Llevo poco tiempo “ejerciendo” como periodista, y todavía hay ciertas rutinas que se me hacen cuesta arriba. De momento, aún me siento como un pulpo en un garaje, y algunas costumbres, vicios y prácticas me chirrían, por antiguas, por inmovilistas, por conformistas. Un ejemplo:
Esta mañana, un alto cargo municipal, electo, de un ayuntamiento de la comarca, ante mis requerimientos y preguntas sobre un tema de actualidad -de su ámbito exclusivo y total incumbencia- me espetó por primera vez una frase que, seguramente, voy a escuchar muchas más veces de aquí en adelante.
Poca importancia tiene ya el tema que me hizo ponerme en contacto con la extensión número seis, o la pertinencia de mis preguntas. Menos importancia aún, saber quién me saludaba al otro lado del hilo. Se dice el pecado, no el pecador, máxime si, como creo, este simple pretexto puede extrapolarse a muchos políticos de todos los ámbitos. Y, puesto que nada obtuve, poco puedo reprocharle a este funcionario público. Pero su respuesta me dolió como un cachete a un niño que, insistente, pide a sus padres algo que cree suyo y quiere para sí.
En fin. “No voy a hacer declaraciones”, me dijo. Me pilló por sorpresa, lo confieso. Me quedé en silencio al otro lado del teléfono e, ingenuo, respondí: “¿Disculpe?”. Entonces procedí a repetir mis preguntas y motivaciones. Justifiqué, casi avergonzado, la oportunidad de mi llamada. Nada. “No voy a hacer declaraciones”, repitió.

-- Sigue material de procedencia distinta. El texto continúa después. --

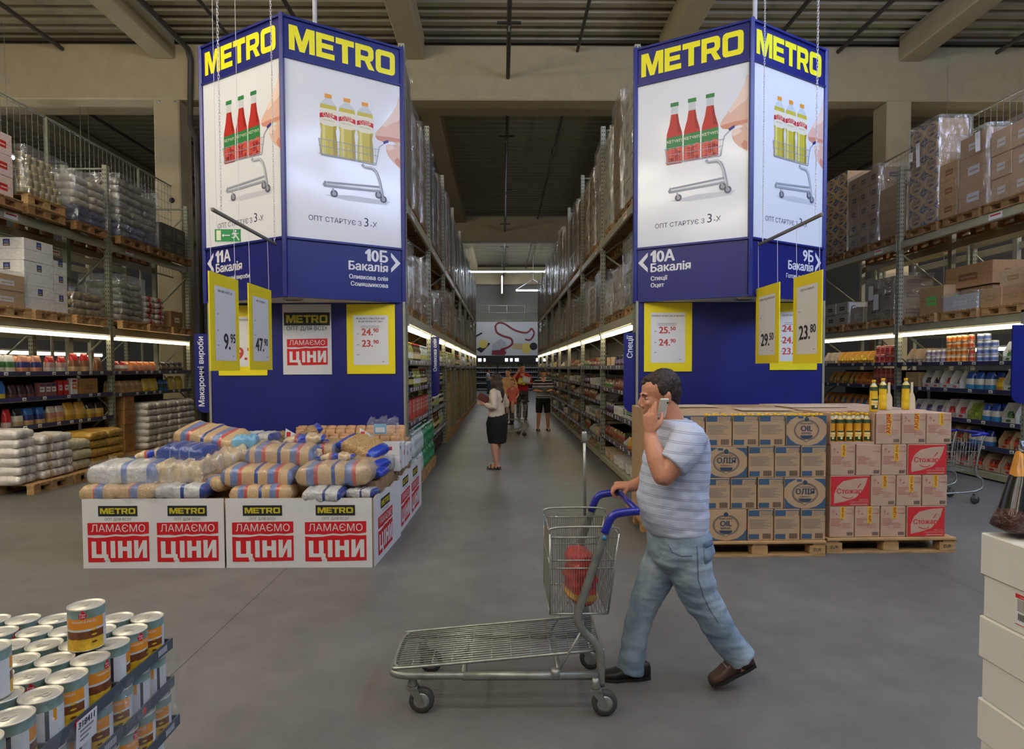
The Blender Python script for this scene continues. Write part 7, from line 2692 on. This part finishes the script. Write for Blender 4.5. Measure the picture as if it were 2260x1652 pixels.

Trabajar en la radio tiene un ritmo trepidante, y los segundos se pagan a precio de oro, así que, antes que alegarle cualquier reproche que complicase la escaleta, suspiré y, cortésmente agradecido, colgamos el teléfono.
El informativo del mediodía salió adelante sin esa declaración. De hecho, el tema que trataba apenas tuvo relevancia en la feroz jerarquía en la que pelean todos los días los temas de actualidad para alzarse con sus diez minutos de gloria.
Pero reconozco que no pensé en otra cosa durante las siguientes horas. Aquella negativa me hirió, por injusta. ¿Hasta qué punto puede un representante de los ciudadanos negarse a responder a los medios, que, en ejercicio de su labor de mediadores imprescindibles, solicitan información de su competencia? ¿Acaso un alcalde o concejal puede no tener “nada que decir”, sólo porque así lo desee, en perjuicio (siempre a mi juicio) de las responsabilidades intangibles de su cargo? ¿Puede, en definitiva, una persona elegida para gobernar y representar a los demás –y, en democracia, responder ante ellos-, negarse a los requerimientos informativos de sus conciudadanos, sin una justificación adecuada?
Salgan otra vez los actores, pero cambiemos el escenario. Y ahora, ¿pueden y deben los medios y los ciudadanos darle la espalda a este mismo cargo público cuando desee que se escuche su voz públicamente? ¿Deberían los medios cerrar las puertas a los cargos elegidos, esquivos durante todo el curso y diligentes cada cuatro años, cuando llaman a las redacciones pidiendo repercusión mediática?
Yo, de momento, no tengo las respuestas absolutas a estas preguntas, sólo estoy aprendiendo. Y esta mañana he aprendido que, la próxima vez –seguro será pronto-, no me morderé la lengua antes de colgarle el teléfono al cretino repentinamente reservado al que he dado mi voto.